Go through the material below and copy each line where the word "picture" appears.

#### RECORDED INFORMATION
^^^^^^^^^^^^^^^^

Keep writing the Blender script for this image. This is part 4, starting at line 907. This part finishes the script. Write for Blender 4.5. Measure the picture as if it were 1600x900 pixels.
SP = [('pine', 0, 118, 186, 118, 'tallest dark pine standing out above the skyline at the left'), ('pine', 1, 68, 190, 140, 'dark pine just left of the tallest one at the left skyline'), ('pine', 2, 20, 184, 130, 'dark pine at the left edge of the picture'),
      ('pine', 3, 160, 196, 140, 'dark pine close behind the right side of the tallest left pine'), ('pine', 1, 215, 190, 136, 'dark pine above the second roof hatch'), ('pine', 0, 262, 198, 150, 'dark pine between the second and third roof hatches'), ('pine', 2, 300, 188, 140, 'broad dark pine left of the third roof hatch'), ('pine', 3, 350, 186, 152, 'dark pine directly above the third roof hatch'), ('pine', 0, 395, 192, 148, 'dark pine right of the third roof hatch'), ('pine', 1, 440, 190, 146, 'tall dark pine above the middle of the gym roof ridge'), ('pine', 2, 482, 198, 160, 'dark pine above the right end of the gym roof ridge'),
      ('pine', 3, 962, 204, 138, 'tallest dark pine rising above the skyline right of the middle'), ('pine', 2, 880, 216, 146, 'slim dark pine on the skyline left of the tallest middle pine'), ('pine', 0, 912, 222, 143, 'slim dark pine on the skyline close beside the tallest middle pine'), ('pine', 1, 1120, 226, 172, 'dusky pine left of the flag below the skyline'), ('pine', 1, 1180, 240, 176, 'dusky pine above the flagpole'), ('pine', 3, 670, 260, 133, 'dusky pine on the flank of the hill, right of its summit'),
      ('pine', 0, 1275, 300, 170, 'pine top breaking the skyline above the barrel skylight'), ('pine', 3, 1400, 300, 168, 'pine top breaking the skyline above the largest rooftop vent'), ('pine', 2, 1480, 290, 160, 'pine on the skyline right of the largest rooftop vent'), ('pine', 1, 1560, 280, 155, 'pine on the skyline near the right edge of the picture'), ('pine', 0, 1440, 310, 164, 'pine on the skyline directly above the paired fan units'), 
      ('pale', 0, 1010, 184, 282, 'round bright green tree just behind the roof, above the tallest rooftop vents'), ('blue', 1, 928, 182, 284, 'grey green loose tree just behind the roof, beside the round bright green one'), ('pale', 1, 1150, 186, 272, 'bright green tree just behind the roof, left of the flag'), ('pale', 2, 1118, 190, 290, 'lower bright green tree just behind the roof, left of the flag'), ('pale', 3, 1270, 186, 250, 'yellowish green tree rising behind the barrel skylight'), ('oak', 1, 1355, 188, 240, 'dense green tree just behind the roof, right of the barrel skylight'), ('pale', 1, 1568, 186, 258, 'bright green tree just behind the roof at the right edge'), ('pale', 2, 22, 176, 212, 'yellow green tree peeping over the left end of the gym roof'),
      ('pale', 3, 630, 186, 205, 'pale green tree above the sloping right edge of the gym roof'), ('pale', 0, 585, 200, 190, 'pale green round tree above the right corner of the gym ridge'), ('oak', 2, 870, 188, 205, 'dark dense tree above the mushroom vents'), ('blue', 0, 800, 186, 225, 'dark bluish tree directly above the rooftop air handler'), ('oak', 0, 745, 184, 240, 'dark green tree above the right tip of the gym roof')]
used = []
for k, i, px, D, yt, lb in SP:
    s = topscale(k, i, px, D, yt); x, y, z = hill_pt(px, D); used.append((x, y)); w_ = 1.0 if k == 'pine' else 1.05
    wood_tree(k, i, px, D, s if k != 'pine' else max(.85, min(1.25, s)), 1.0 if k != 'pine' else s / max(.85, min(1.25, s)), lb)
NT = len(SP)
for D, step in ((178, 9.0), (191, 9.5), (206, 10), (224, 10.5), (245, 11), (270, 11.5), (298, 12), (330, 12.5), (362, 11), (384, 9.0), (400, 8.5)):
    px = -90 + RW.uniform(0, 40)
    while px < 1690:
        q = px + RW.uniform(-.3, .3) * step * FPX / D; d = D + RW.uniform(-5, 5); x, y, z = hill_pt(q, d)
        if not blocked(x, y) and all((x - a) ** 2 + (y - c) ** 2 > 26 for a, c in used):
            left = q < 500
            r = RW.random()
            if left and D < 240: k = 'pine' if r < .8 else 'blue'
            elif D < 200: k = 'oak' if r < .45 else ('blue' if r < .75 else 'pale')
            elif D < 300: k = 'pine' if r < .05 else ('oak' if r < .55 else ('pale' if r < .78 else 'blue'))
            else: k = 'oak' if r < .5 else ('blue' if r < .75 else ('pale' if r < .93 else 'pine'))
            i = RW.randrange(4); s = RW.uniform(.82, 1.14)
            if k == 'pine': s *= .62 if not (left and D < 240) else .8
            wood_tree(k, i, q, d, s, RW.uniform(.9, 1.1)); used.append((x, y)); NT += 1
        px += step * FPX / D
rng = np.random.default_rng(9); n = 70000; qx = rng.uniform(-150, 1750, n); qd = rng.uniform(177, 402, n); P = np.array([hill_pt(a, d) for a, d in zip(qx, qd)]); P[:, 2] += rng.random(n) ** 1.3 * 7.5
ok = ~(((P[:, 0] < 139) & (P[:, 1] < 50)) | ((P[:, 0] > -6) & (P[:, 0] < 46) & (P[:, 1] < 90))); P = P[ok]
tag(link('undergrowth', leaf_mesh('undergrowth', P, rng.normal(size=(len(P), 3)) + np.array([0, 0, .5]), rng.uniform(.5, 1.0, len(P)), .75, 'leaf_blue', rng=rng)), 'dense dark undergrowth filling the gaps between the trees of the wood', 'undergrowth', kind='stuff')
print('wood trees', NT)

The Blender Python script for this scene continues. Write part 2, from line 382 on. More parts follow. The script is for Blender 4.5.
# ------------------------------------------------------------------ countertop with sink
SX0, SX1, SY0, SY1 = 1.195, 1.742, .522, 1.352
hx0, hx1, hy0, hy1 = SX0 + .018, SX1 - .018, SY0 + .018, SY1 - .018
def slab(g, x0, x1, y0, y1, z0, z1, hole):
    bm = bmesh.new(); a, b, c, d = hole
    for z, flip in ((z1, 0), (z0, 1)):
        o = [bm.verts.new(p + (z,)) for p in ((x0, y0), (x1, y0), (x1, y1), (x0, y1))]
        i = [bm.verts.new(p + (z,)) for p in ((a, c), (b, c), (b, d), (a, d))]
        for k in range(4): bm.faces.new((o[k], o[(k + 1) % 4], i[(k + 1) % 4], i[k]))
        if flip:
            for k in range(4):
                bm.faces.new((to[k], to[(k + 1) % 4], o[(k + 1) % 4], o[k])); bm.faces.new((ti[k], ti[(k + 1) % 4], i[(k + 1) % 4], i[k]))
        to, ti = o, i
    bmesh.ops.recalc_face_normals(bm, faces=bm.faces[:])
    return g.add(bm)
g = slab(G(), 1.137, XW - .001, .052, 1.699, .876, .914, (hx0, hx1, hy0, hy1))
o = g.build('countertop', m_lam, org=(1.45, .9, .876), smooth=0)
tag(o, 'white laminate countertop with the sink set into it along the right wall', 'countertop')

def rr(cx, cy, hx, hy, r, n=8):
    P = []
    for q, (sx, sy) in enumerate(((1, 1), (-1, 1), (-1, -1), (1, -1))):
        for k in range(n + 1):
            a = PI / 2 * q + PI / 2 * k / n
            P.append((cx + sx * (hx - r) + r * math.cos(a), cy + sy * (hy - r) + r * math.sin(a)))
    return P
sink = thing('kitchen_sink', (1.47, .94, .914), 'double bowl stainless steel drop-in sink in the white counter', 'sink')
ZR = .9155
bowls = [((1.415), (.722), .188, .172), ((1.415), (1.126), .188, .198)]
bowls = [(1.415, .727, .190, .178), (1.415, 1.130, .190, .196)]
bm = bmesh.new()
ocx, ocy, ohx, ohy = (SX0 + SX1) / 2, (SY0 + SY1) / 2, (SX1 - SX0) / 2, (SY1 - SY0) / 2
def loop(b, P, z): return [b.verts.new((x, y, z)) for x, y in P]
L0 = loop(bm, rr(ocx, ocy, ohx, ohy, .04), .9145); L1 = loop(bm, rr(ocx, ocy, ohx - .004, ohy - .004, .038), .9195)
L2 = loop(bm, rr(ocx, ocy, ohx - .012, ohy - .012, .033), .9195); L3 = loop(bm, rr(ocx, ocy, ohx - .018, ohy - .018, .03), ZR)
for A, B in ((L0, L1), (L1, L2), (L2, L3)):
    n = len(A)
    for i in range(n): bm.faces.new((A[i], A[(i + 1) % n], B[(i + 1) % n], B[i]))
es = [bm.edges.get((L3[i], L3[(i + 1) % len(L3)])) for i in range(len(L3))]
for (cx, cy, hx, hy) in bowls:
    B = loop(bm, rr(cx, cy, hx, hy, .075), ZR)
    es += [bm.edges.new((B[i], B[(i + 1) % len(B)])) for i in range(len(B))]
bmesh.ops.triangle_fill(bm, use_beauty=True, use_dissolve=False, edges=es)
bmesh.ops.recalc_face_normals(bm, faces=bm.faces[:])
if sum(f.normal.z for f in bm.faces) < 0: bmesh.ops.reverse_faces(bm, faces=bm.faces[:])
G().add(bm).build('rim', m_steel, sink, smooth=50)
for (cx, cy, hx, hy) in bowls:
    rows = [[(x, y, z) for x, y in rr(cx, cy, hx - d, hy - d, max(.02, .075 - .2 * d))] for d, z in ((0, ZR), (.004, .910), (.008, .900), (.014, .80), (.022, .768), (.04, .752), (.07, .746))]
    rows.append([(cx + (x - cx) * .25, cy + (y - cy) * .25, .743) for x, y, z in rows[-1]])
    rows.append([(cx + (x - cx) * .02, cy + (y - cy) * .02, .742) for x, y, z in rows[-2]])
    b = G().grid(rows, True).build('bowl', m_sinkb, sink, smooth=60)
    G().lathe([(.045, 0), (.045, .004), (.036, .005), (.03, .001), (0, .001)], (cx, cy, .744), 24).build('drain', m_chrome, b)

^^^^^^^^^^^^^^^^

#### WRITTEN ANSWER
Keep writing the Blender script for this image. This is part 4, starting at line 907. This part finishes the script. Write for Blender 4.5. Measure the picture as if it were 1600x900 pixels.
SP = [('pine', 0, 118, 186, 118, 'tallest dark pine standing out above the skyline at the left'), ('pine', 1, 68, 190, 140, 'dark pine just left of the tallest one at the left skyline'), ('pine', 2, 20, 184, 130, 'dark pine at the left edge of the picture'),
      ('pine', 0, 1275, 300, 170, 'pine top breaking the skyline above the barrel skylight'), ('pine', 3, 1400, 300, 168, 'pine top breaking the skyline above the largest rooftop vent'), ('pine', 2, 1480, 290, 160, 'pine on the skyline right of the largest rooftop vent'), ('pine', 1, 1560, 280, 155, 'pine on the skyline near the right edge of the picture'), ('pine', 0, 1440, 310, 164, 'pine on the skyline directly above the paired fan units'), 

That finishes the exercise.